Short problem – Nothing outside the lines from the one containing "Reconstruct this image" down to the one containing "COL = sc.collection" belongs in the copy; print that span exactly, both ends included, with pictures removed.

Provided data –

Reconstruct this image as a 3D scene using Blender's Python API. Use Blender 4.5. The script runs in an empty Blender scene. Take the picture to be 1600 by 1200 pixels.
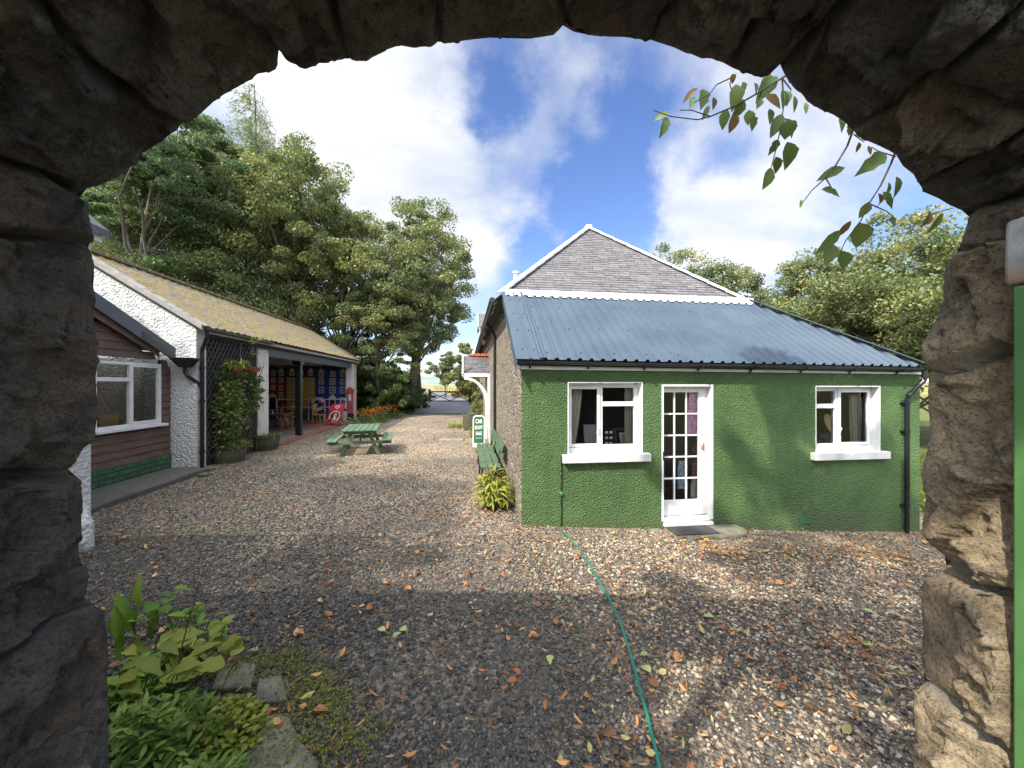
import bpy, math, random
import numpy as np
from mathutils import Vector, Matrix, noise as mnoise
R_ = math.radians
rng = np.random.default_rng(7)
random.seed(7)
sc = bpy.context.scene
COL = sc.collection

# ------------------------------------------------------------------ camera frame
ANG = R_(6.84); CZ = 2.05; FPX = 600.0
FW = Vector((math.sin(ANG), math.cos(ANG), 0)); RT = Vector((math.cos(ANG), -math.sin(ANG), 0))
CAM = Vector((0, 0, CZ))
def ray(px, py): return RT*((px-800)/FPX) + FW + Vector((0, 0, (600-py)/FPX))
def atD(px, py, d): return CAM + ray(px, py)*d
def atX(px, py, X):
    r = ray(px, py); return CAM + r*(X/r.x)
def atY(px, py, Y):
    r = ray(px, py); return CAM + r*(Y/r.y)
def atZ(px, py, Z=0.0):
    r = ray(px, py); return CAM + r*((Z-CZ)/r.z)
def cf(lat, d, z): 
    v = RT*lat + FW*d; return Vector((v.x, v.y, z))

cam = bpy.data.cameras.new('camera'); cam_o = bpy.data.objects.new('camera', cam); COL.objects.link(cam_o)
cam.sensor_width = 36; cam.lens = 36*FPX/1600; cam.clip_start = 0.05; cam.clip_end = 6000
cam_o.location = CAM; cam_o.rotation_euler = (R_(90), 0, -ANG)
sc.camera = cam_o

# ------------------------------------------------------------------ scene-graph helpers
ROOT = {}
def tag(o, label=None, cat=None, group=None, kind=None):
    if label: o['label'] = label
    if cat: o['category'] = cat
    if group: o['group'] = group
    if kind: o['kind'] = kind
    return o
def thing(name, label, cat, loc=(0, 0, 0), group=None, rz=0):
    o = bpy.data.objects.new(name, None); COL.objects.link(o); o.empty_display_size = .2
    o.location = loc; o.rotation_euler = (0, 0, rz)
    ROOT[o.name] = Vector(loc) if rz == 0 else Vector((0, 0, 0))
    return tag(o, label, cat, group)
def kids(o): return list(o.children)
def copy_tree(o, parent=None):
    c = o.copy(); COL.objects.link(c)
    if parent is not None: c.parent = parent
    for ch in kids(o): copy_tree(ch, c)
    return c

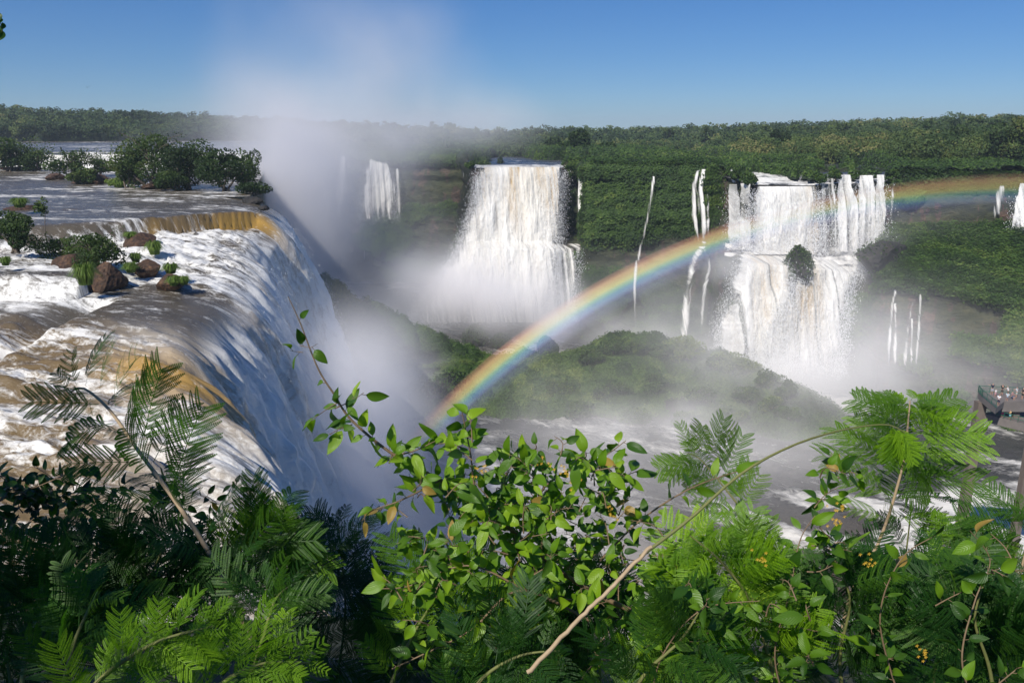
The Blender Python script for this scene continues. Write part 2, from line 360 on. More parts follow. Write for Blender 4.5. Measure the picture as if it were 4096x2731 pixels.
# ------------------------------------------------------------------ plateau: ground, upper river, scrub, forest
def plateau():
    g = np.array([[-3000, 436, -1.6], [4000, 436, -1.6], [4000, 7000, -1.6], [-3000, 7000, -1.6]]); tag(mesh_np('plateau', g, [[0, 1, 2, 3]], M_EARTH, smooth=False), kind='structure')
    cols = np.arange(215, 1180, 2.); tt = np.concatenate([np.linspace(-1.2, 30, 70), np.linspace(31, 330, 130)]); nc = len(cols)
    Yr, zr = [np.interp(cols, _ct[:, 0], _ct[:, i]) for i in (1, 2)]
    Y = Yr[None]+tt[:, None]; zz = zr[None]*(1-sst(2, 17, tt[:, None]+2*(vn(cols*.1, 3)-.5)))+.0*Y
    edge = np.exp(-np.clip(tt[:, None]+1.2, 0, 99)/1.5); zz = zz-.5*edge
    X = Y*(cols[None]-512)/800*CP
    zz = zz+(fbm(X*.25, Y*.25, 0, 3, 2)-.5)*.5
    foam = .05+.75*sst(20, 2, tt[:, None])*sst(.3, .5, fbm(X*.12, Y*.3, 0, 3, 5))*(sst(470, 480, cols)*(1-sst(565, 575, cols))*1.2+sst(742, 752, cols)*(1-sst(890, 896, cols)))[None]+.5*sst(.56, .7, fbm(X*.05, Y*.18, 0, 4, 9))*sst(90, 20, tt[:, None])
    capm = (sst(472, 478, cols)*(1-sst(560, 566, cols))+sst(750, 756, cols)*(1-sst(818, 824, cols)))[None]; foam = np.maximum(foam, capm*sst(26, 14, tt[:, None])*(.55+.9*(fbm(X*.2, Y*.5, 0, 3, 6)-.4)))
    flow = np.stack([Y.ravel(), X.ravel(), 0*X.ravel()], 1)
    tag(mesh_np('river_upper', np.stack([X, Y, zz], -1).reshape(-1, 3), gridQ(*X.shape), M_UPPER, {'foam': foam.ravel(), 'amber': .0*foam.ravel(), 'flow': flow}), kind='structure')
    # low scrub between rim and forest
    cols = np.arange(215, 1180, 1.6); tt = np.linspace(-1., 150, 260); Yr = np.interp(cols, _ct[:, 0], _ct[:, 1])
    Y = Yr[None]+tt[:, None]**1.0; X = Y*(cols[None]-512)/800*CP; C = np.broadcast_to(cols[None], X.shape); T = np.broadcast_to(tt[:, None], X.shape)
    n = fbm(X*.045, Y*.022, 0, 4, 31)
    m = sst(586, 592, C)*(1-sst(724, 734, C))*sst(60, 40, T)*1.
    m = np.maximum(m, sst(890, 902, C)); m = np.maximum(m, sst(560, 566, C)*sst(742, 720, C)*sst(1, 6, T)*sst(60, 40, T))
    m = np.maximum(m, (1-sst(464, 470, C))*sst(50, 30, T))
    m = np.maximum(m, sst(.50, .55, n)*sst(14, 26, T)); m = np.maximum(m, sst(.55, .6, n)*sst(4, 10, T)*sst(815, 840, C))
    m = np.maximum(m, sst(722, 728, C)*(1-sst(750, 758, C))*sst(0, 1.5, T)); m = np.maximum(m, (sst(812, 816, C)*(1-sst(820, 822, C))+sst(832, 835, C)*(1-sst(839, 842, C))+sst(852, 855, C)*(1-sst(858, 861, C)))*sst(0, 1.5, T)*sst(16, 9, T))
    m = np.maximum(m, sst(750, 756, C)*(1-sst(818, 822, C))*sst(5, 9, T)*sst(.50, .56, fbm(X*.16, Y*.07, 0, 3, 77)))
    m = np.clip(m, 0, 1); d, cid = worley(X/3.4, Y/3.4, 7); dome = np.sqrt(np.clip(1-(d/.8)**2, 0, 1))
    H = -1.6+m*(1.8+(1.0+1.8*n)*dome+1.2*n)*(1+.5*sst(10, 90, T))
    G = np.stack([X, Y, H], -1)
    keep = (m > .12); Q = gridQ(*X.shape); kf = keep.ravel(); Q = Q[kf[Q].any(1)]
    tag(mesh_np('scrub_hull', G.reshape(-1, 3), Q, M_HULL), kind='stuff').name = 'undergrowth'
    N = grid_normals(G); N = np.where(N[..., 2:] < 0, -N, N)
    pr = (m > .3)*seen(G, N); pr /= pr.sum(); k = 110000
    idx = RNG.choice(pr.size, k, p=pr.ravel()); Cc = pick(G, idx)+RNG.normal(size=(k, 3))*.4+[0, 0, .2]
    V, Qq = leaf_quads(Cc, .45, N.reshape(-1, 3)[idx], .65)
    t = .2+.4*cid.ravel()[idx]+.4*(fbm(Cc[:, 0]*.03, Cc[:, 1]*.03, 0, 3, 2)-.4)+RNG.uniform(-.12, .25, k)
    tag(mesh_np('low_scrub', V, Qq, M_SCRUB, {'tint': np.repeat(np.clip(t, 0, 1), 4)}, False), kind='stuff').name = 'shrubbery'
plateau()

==

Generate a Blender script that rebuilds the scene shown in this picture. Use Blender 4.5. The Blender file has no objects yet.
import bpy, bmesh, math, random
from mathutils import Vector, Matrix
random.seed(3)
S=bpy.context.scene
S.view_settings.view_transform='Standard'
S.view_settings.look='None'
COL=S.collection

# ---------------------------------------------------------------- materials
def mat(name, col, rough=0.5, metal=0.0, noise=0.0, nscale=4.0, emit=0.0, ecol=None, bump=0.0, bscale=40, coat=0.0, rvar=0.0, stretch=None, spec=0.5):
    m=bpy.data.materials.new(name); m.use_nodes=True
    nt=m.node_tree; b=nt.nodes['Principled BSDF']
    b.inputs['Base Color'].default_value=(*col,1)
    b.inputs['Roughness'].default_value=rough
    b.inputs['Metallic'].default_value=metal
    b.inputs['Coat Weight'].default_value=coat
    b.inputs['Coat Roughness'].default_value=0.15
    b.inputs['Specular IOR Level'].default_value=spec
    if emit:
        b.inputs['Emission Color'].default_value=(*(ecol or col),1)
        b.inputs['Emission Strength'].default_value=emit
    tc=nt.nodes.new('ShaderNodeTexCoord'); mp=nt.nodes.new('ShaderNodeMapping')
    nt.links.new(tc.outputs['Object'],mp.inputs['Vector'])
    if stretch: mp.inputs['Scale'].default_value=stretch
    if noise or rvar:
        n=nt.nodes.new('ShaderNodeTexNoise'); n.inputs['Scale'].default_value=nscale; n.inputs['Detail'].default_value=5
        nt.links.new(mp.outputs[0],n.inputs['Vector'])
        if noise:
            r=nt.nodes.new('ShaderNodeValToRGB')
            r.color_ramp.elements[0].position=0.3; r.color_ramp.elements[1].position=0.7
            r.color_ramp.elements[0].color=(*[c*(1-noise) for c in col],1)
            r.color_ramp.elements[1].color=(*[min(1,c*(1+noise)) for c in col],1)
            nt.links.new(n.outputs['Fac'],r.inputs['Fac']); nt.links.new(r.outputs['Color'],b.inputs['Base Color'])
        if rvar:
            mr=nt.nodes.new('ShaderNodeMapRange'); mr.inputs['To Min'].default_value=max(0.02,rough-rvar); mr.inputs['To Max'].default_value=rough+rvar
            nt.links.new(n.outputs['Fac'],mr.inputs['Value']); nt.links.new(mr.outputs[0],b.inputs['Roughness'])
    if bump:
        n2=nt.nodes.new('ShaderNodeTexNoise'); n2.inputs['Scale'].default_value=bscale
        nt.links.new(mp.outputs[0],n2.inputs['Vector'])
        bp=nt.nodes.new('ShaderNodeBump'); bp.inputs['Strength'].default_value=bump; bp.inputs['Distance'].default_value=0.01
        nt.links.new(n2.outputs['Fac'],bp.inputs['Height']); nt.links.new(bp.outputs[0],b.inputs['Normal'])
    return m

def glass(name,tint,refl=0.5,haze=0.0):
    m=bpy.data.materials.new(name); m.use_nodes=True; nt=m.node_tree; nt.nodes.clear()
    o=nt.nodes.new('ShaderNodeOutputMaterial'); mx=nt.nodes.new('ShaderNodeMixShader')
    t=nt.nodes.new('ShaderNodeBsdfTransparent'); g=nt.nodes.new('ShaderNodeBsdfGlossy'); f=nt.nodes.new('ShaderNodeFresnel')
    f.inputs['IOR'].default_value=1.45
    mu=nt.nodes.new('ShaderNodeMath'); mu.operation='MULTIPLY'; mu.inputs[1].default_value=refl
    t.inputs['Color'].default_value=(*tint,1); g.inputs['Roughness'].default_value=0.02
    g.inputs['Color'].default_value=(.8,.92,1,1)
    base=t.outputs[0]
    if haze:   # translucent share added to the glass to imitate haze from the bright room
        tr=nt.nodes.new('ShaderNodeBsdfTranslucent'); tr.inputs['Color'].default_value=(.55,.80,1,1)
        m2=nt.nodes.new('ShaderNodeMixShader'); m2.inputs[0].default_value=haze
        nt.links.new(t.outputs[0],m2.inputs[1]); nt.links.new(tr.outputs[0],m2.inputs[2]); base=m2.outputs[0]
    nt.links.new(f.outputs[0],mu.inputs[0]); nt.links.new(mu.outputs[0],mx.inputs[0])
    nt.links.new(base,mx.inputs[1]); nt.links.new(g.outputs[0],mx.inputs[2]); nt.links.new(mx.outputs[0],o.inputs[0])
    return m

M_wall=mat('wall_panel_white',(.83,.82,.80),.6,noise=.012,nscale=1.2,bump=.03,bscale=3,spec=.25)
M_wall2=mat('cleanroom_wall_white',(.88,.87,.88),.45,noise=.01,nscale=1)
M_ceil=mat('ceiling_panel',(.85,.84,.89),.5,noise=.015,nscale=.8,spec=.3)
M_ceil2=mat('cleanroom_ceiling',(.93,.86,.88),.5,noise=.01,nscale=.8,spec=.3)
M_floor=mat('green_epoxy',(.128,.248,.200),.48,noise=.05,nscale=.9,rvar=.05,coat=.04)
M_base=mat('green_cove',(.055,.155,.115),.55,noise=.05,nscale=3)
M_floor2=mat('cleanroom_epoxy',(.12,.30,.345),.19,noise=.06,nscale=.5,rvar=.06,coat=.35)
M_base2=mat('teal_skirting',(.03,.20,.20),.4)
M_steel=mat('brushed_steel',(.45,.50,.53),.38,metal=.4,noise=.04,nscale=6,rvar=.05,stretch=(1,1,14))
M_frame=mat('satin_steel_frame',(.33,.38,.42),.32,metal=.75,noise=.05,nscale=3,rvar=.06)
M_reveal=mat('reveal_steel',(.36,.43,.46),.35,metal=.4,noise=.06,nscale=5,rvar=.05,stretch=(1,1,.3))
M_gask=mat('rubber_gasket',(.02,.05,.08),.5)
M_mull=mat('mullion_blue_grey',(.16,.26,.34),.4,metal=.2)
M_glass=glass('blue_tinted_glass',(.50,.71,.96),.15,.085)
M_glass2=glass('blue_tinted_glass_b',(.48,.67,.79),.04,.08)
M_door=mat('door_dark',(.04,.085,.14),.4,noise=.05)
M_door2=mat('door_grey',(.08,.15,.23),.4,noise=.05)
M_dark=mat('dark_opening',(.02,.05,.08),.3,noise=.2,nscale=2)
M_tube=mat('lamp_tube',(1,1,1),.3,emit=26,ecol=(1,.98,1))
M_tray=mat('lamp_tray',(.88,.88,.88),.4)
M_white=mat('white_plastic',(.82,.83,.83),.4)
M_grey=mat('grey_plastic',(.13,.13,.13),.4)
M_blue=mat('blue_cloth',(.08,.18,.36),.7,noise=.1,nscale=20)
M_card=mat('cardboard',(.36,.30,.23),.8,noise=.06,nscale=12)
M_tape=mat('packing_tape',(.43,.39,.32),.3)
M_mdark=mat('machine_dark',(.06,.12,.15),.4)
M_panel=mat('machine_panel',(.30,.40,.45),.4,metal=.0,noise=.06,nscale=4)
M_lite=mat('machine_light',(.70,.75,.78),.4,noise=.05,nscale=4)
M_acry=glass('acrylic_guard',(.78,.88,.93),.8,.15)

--

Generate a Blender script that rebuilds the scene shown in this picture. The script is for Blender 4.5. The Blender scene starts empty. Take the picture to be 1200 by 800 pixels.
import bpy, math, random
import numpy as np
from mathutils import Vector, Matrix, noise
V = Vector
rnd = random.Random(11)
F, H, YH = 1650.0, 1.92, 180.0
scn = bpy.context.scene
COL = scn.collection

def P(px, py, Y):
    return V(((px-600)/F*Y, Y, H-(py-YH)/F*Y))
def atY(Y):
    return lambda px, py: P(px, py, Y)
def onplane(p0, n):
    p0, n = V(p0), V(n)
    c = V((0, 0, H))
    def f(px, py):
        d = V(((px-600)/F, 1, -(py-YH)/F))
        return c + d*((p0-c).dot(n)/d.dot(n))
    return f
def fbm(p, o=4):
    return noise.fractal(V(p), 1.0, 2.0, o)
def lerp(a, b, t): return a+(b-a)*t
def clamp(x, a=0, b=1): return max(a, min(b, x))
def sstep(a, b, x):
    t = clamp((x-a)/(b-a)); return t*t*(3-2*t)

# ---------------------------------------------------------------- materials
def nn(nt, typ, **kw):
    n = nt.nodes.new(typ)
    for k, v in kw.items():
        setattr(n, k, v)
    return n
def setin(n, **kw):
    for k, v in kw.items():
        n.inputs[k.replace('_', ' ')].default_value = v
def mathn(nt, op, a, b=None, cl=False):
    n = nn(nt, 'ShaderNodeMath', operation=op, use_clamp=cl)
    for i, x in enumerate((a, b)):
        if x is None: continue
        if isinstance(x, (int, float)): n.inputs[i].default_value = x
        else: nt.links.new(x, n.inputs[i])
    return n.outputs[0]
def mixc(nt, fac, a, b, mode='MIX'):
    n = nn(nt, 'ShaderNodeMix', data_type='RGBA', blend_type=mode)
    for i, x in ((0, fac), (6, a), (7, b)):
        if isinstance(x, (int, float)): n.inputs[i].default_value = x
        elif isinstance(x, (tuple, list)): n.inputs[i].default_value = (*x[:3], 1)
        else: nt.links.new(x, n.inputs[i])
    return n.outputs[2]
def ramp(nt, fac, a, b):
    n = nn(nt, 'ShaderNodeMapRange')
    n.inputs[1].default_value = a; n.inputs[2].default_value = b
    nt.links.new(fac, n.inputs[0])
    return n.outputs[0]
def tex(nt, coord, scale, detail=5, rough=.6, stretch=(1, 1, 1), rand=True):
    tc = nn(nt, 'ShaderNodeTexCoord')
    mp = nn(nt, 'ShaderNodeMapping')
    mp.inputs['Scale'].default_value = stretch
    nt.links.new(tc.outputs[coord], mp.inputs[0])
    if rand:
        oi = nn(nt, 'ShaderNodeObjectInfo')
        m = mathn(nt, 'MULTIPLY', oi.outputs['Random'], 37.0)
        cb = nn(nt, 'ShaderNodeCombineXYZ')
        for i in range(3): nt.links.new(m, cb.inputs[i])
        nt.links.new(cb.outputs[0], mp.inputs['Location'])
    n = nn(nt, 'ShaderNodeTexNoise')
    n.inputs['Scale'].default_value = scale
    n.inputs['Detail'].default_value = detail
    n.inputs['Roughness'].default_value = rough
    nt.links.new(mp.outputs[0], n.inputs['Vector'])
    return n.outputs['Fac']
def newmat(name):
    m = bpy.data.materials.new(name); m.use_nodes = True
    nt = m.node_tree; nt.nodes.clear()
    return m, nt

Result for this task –
Reconstruct this image as a 3D scene using Blender's Python API. Use Blender 4.5. The script runs in an empty Blender scene. Take the picture to be 1600 by 1200 pixels.
import bpy, math, random
import numpy as np
from mathutils import Vector, Matrix, noise as mnoise
R_ = math.radians
rng = np.random.default_rng(7)
random.seed(7)
sc = bpy.context.scene
COL = sc.collection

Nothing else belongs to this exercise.